§ Request
From the first line of the data below, copy each line up to the one containing "col = scene.collection", and include that line too.

§ Source records
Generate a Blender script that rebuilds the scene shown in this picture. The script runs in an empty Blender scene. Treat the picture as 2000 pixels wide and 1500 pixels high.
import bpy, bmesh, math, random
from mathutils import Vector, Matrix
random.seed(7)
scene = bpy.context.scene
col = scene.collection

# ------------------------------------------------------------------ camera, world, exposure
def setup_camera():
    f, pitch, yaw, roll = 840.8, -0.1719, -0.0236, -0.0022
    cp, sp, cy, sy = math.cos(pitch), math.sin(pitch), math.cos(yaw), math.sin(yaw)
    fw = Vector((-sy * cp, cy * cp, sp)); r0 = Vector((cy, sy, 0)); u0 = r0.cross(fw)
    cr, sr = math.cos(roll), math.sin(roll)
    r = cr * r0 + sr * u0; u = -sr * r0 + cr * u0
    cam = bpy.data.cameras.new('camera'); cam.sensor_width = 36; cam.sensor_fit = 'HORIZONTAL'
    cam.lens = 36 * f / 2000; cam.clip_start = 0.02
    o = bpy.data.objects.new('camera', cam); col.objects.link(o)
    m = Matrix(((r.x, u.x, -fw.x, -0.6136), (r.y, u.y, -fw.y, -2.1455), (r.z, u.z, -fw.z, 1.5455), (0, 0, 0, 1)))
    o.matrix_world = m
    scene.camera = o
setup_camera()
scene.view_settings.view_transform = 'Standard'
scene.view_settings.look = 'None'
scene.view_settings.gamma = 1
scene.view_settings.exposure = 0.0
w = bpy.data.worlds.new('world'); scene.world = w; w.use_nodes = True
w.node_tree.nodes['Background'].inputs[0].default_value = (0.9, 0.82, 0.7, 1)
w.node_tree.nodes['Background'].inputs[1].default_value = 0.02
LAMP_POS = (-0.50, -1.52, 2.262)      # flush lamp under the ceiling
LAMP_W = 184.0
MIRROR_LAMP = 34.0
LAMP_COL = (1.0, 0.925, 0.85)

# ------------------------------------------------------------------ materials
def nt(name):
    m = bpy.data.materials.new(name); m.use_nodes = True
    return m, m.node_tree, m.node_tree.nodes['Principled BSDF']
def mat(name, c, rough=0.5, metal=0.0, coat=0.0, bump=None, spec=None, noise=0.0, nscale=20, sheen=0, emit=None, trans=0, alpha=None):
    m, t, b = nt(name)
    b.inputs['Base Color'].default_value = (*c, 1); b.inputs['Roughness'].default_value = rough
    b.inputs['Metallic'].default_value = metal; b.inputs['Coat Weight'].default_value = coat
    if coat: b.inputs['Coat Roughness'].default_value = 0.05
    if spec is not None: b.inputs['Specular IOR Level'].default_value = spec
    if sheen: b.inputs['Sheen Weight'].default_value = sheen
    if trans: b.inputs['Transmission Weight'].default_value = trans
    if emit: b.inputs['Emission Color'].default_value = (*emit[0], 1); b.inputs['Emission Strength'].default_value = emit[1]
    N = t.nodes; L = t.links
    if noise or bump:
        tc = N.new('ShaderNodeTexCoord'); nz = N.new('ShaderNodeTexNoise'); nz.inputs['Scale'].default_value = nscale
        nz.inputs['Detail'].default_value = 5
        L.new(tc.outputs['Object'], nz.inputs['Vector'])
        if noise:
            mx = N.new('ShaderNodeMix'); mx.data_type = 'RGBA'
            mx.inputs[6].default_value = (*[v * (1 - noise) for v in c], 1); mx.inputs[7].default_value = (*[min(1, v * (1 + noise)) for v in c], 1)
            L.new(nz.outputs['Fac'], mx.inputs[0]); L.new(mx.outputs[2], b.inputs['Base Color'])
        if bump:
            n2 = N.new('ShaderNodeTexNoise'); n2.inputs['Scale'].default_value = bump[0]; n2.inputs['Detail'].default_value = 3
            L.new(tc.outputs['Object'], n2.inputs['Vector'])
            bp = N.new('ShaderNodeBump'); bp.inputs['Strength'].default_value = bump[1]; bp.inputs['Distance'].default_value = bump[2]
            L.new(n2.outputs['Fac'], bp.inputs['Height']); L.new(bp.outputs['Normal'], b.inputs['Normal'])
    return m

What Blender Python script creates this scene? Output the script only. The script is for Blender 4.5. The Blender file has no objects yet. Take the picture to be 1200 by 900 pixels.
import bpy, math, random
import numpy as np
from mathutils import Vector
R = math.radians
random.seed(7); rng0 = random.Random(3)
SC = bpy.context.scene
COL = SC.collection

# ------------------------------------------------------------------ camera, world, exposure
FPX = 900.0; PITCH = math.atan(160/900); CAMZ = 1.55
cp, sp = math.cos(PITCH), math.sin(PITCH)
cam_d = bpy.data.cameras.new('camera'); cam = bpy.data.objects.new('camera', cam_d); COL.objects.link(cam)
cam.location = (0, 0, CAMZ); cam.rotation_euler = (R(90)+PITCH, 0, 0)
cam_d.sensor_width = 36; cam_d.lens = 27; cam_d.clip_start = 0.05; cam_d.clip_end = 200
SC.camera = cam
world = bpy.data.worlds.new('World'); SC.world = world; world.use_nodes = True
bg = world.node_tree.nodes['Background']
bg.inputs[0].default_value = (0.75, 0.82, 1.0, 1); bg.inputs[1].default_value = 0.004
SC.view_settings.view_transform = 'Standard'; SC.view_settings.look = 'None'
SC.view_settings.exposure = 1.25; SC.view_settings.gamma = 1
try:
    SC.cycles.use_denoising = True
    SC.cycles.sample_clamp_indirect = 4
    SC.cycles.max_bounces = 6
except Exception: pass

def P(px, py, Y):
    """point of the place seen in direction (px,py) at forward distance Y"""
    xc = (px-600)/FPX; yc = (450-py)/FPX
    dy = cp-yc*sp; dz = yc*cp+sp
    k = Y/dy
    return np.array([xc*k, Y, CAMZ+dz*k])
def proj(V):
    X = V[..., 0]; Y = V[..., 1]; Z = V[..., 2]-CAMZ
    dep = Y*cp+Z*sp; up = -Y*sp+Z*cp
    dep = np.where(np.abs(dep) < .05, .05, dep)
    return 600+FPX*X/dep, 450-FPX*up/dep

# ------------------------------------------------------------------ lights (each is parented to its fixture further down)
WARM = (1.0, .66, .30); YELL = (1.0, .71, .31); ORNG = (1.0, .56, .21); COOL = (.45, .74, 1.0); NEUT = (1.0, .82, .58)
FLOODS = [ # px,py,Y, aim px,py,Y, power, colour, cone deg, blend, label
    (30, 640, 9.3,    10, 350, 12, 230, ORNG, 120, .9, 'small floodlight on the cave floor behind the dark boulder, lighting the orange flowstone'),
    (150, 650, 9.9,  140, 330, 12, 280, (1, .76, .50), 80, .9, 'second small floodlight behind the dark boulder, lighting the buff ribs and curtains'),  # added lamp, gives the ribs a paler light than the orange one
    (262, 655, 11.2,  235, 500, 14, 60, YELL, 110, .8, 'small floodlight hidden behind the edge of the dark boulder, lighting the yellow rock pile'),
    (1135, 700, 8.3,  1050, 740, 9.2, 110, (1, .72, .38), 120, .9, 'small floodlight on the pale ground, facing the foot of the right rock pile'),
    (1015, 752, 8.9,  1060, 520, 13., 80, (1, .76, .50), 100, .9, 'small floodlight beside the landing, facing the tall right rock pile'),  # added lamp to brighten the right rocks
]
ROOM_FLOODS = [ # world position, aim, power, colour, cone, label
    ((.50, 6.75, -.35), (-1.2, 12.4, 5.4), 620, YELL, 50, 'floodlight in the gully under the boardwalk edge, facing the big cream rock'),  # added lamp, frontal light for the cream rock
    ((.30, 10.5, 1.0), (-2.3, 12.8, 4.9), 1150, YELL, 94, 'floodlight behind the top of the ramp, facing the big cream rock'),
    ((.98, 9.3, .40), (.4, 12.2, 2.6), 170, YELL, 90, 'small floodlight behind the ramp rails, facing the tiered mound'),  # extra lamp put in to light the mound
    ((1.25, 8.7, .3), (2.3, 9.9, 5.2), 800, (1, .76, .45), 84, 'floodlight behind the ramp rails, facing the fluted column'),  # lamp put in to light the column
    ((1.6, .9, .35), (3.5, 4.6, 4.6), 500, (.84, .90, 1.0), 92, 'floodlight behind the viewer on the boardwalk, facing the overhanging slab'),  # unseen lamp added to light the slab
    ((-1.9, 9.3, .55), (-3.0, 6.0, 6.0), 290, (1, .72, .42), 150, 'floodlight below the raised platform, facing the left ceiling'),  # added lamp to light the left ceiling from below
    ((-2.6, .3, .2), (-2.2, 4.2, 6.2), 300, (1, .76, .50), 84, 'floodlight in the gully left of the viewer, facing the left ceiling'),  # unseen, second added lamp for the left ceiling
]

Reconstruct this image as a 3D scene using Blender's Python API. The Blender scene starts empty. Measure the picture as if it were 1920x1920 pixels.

§ Task result
Generate a Blender script that rebuilds the scene shown in this picture. The script runs in an empty Blender scene. Treat the picture as 2000 pixels wide and 1500 pixels high.
import bpy, bmesh, math, random
from mathutils import Vector, Matrix
random.seed(7)
scene = bpy.context.scene
col = scene.collection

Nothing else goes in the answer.